- Saved data entries
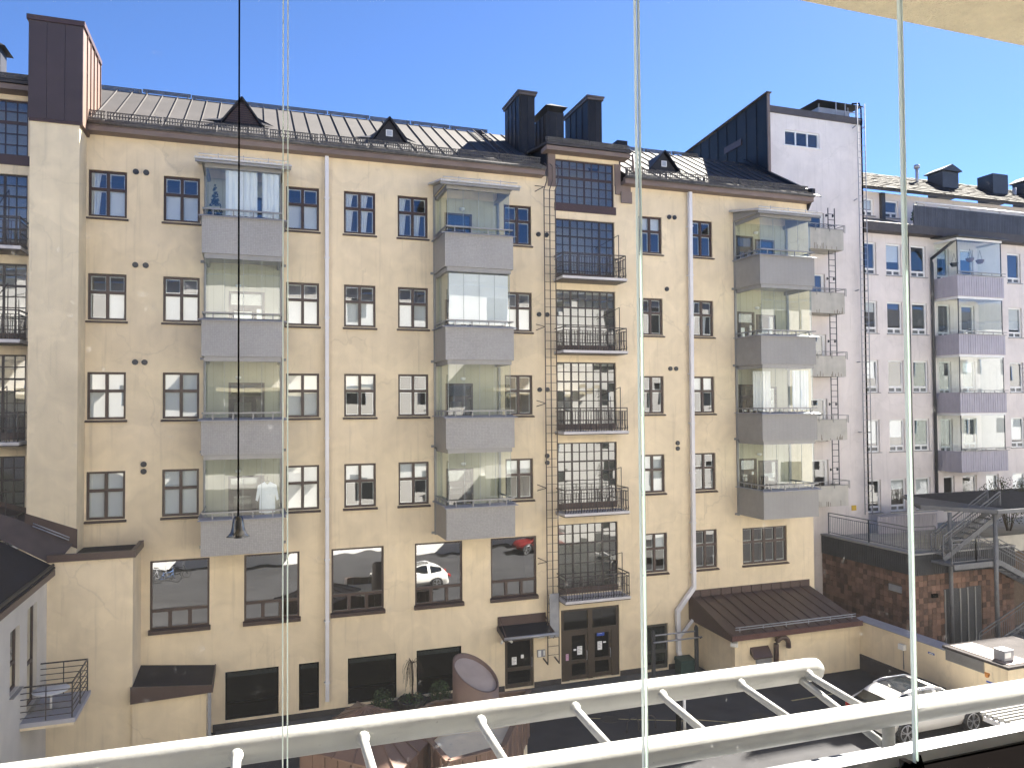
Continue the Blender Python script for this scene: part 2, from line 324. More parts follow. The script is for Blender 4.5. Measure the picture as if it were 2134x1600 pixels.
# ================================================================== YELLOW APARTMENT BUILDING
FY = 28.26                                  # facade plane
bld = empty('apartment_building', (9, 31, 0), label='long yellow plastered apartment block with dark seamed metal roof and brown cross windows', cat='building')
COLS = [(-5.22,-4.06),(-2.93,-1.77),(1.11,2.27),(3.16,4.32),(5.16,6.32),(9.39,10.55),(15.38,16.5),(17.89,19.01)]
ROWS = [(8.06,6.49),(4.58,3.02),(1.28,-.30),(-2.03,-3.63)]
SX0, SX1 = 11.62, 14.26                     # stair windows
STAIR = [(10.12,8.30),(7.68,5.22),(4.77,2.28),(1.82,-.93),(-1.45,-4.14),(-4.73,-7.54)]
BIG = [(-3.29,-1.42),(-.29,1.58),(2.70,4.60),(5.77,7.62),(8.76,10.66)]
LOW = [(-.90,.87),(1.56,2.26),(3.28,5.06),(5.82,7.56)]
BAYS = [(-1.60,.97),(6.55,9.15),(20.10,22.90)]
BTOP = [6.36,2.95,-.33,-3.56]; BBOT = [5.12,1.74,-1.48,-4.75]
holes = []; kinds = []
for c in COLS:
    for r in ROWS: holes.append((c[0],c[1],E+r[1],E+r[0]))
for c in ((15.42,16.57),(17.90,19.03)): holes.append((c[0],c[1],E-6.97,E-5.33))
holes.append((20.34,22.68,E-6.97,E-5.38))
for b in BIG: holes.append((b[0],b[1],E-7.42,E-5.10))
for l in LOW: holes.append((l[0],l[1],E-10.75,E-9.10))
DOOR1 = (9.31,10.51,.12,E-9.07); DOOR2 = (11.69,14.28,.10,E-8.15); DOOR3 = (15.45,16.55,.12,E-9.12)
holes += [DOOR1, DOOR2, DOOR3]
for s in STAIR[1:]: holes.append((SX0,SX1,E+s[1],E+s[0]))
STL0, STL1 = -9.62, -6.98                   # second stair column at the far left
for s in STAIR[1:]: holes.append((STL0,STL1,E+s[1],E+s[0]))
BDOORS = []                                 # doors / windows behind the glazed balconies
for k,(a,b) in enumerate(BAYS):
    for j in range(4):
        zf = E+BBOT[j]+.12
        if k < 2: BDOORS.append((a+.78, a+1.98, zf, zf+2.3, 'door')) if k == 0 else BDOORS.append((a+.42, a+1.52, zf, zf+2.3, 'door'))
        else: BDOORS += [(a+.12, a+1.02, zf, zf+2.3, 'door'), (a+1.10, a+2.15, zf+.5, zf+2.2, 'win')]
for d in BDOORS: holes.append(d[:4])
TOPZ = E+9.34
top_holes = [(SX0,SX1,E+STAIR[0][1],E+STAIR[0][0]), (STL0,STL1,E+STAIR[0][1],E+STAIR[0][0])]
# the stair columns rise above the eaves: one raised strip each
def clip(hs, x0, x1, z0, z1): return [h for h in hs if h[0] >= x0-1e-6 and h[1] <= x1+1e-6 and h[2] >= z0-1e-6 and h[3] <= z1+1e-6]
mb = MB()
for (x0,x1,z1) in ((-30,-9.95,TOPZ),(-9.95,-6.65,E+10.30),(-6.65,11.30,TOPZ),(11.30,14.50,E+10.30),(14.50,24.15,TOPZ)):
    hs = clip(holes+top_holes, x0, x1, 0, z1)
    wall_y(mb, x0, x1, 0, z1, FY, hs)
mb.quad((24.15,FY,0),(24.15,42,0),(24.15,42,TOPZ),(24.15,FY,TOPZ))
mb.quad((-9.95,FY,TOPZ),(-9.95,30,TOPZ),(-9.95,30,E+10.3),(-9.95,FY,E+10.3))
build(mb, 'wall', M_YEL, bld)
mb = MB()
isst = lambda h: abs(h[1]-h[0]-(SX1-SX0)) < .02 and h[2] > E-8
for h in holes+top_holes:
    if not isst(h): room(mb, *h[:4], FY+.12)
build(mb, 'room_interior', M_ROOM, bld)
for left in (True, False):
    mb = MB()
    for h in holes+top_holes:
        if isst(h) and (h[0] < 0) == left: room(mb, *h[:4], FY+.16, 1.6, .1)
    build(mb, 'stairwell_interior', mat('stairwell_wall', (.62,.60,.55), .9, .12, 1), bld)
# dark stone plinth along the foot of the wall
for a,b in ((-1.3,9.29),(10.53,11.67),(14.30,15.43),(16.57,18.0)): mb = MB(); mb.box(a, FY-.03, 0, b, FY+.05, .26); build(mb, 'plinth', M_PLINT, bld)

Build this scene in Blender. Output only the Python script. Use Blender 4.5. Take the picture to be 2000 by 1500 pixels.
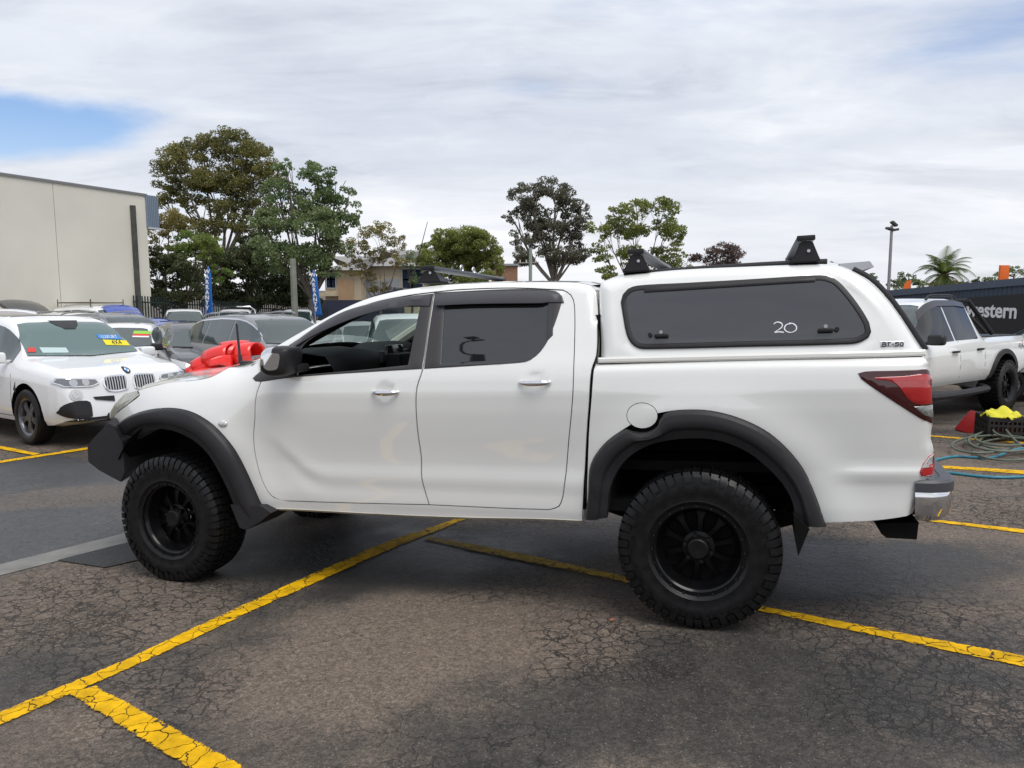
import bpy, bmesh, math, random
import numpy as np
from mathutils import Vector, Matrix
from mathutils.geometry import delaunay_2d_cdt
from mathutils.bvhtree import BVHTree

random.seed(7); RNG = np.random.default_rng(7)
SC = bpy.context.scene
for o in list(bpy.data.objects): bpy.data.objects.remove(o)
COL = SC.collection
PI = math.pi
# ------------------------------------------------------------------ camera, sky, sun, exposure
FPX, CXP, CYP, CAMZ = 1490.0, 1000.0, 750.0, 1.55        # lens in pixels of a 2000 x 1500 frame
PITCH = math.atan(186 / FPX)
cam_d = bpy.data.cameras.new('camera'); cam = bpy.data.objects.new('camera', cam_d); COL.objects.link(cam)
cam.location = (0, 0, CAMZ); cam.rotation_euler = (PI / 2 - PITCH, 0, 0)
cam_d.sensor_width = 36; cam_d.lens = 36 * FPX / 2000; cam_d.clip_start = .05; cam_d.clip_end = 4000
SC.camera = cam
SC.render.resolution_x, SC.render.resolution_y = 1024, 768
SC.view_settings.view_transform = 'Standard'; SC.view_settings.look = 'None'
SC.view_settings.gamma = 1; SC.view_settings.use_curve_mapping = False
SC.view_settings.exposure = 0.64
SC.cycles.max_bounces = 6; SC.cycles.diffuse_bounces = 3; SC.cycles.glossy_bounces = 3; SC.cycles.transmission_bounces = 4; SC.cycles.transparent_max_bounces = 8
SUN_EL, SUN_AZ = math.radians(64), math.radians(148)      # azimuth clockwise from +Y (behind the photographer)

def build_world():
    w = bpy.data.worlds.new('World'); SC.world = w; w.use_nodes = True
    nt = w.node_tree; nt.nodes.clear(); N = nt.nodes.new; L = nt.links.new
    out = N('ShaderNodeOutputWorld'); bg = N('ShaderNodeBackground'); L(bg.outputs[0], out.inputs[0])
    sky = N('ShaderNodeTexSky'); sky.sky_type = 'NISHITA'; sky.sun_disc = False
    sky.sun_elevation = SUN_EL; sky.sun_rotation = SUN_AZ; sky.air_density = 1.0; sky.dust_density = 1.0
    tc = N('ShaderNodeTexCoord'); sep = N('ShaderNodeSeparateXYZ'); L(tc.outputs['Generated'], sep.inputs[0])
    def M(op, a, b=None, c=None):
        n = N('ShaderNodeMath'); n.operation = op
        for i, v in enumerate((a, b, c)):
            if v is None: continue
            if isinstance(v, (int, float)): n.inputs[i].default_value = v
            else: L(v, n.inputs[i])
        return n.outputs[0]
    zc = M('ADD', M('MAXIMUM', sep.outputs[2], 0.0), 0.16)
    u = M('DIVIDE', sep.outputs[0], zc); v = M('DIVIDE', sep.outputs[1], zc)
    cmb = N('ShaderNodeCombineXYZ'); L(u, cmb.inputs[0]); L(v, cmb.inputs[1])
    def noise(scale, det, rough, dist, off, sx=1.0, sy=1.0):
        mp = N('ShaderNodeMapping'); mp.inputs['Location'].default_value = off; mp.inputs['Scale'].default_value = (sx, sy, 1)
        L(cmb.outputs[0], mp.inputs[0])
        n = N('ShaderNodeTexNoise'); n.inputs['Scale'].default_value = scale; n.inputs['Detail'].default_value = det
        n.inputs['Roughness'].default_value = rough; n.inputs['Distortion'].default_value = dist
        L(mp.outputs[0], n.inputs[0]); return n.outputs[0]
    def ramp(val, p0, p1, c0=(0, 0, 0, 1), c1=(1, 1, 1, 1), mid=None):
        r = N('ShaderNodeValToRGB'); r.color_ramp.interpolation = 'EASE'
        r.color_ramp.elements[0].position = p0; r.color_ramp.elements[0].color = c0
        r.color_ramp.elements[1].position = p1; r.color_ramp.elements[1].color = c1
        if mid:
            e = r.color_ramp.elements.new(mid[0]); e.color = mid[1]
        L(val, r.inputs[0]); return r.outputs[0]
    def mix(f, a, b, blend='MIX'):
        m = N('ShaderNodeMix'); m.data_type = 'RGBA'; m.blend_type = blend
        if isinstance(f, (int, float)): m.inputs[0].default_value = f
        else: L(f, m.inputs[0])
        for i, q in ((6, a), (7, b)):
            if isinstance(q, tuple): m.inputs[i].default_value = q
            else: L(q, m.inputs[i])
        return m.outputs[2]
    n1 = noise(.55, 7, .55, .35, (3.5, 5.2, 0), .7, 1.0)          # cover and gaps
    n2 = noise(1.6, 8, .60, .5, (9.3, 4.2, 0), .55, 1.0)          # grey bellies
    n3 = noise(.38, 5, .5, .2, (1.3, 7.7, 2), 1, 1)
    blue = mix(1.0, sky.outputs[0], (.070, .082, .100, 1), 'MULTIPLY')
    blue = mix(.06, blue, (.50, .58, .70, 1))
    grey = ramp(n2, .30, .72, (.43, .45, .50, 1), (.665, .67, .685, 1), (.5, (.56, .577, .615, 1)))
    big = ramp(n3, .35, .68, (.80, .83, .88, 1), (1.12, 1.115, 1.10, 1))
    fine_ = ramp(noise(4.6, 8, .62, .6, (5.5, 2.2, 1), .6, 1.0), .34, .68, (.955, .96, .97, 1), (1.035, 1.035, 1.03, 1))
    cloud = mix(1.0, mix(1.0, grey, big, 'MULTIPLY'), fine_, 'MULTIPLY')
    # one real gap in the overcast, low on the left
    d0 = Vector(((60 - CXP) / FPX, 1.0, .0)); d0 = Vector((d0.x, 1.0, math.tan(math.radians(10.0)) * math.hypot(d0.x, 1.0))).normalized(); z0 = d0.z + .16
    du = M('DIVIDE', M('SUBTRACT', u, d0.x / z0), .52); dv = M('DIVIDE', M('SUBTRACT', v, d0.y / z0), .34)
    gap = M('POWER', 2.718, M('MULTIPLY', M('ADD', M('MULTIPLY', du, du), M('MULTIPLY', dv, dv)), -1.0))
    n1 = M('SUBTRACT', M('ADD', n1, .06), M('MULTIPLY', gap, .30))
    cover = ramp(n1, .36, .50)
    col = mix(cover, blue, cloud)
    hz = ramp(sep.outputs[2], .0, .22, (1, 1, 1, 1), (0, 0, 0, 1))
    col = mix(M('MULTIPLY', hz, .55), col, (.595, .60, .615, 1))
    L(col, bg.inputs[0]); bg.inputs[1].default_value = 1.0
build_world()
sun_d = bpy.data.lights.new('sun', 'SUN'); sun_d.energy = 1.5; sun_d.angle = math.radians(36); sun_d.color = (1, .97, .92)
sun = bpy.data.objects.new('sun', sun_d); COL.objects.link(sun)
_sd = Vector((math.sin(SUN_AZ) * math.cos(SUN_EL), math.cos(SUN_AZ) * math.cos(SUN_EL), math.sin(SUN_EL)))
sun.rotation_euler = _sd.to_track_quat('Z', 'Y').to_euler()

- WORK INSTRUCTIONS
Output nothing except the lines from the line with "isst = lambda" through the line with "build(mb, 'plinth', M_PLINT, bld)", copied exactly, end lines included.

- THE SOLUTION
isst = lambda h: abs(h[1]-h[0]-(SX1-SX0)) < .02 and h[2] > E-8
for h in holes+top_holes:
    if not isst(h): room(mb, *h[:4], FY+.12)
build(mb, 'room_interior', M_ROOM, bld)
for left in (True, False):
    mb = MB()
    for h in holes+top_holes:
        if isst(h) and (h[0] < 0) == left: room(mb, *h[:4], FY+.16, 1.6, .1)
    build(mb, 'stairwell_interior', mat('stairwell_wall', (.62,.60,.55), .9, .12, 1), bld)
# dark stone plinth along the foot of the wall
for a,b in ((-1.3,9.29),(10.53,11.67),(14.30,15.43),(16.57,18.0)): mb = MB(); mb.box(a, FY-.03, 0, b, FY+.05, .26); build(mb, 'plinth', M_PLINT, bld)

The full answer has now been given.